2009 — 1 February: Sunday — rabbits!

I enjoyed the Elbow concert, and their choices on BBC 6Music afterwards. I did not enjoy the high contrast "dog" put up on the screen once I'd pressed the red button as invited. It just sat there, saying "Menu", and refusing to allow me to dismiss it. So much for interactive Freeview channel 301. Stupid people. I also didn't enjoy the way my accurately timed recording of QI stopped about two minutes before the programme did. That's just plain irritating. Oh well, time for today's last pill — and another picture of Christa:

Christa and the "doorstop" camel toy, Old Windsor

I do wonder whatever happened to that "doorstop" camel. I still have some of her little teddy bears on the bookshelves in her study, but I fear this knitted camel may just have gone the way of all flesh. Or perhaps he's lurking up in the loft somewhere.

I were that busy...

... I never did get the round tuit to reveal Mr Postie's pair of offerings yesterday morning:

DVD and CD

Mike told me I "simply had to" get the film, so I did. As for the CD, I'm a sucker for Omar Khayyam-related material (though not to the extent that my late colleague Mike Watts was). Funnily enough, my introduction to the sublime Rubaiyat was via the (almost) equally sublime novel "The shy photographer" I mentioned here. G'night. At, it turns out, 01:10 (yawn).

Earwiggo...

Ten-tenths cloud cover and rather cold out there so far, at 10:54 — time for brekkie and then a supplies foray. (What did cave chaps do before the invention of Waitrose, I wonder?)

"The horror, the horror"

The mighty hunter-gatherer returned in triumph a few minutes ago, clutching inter alia a new box of Ritz crackers, since (as I said) my previous box was well past its "Best before" date. The horror? Well, putting them in their correct place, I discovered another box, already opened, with a new record-breaking "Best before" date: 27.01.2007 — curiously, they are less soggy than the younger batch.

It seems it's an ever-flatter world. This looks promising. While this was just totally off the wall! Flying moose, indeed. (The last moose to amuse me was Morty, non-speaking star of Northern Exposure.)

As I sup my next warming cuppa (at 17:42 or so) I note it's getting pretty dark out there, and is already down to minus 2C. Brrr! I shall have to snuggle around a biscuit at this rate!

Or read stuff like this article. My snippet, this time, is from one of the comments the article has already attracted:

It says more about the quality of British education than about evolution. Evolution is a fact, just like gravity. If you don't understand that then either you have had a lousy education or are very thick. No other options exist. So in that sense the survey makes sense: the headline can then read:

Half of Britons are thick or have had a lousy education.

"Aetrus" in The Guardian


I'm sure Charles Murray would agree.

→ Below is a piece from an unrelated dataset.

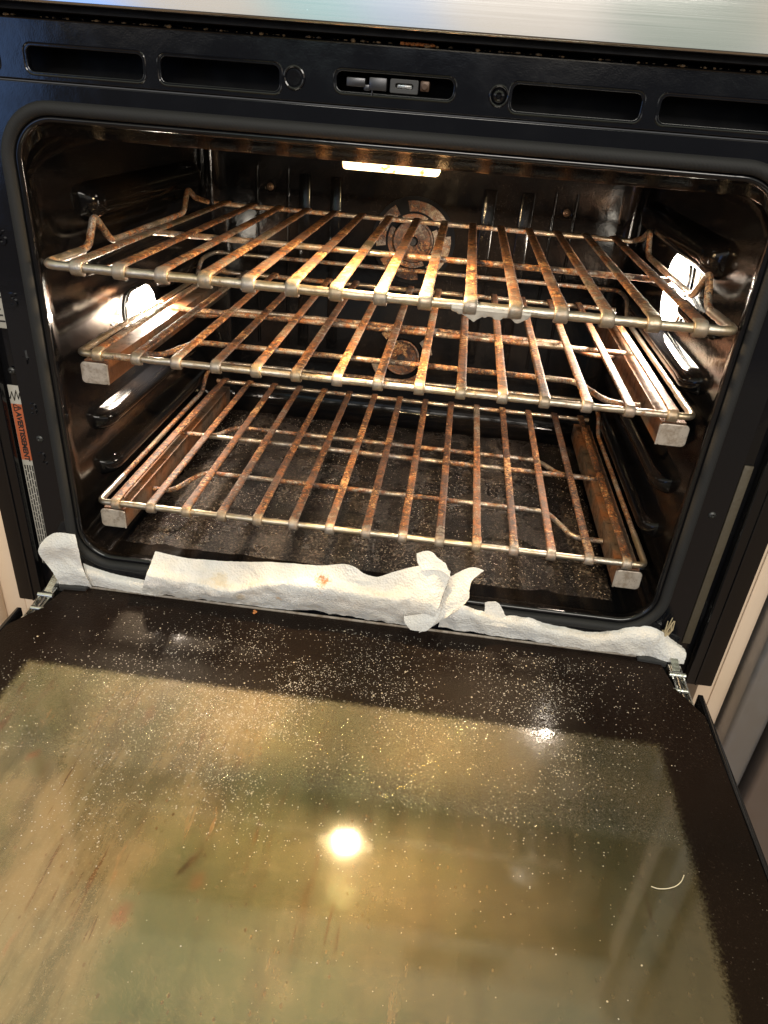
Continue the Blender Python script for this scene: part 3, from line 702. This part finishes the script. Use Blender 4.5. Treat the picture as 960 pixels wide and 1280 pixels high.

But wait! It gets worse. The Pope has promoted to Bishop an Austrian chap who said hurricane Katrina was "divine retribution" for permissive sexual attitudes in New Orleans. (Source.) Is there no end to this insanity?

At the other end of the scale, I wonder if Daniel Tammet ever read Children of the Atom by Wilmar H Shiras? It's an expansion of her original 1948 short story "In hiding". And (inevitably) leads me to yet another "Top 50" list to chuck rocks at:

SFBC Top 50

To be fair, I've only read 36 of these titles though I have tried all but five of them. 32 are currently still on my shelves (somewhere!)

R.I.P. Wally Stott

I mentioned him (or her, as he became Angela Morley some years ago) back here. Those of us of a certain age will remember him being credited at the end of Goon and Hancock radio shows in the 1950s.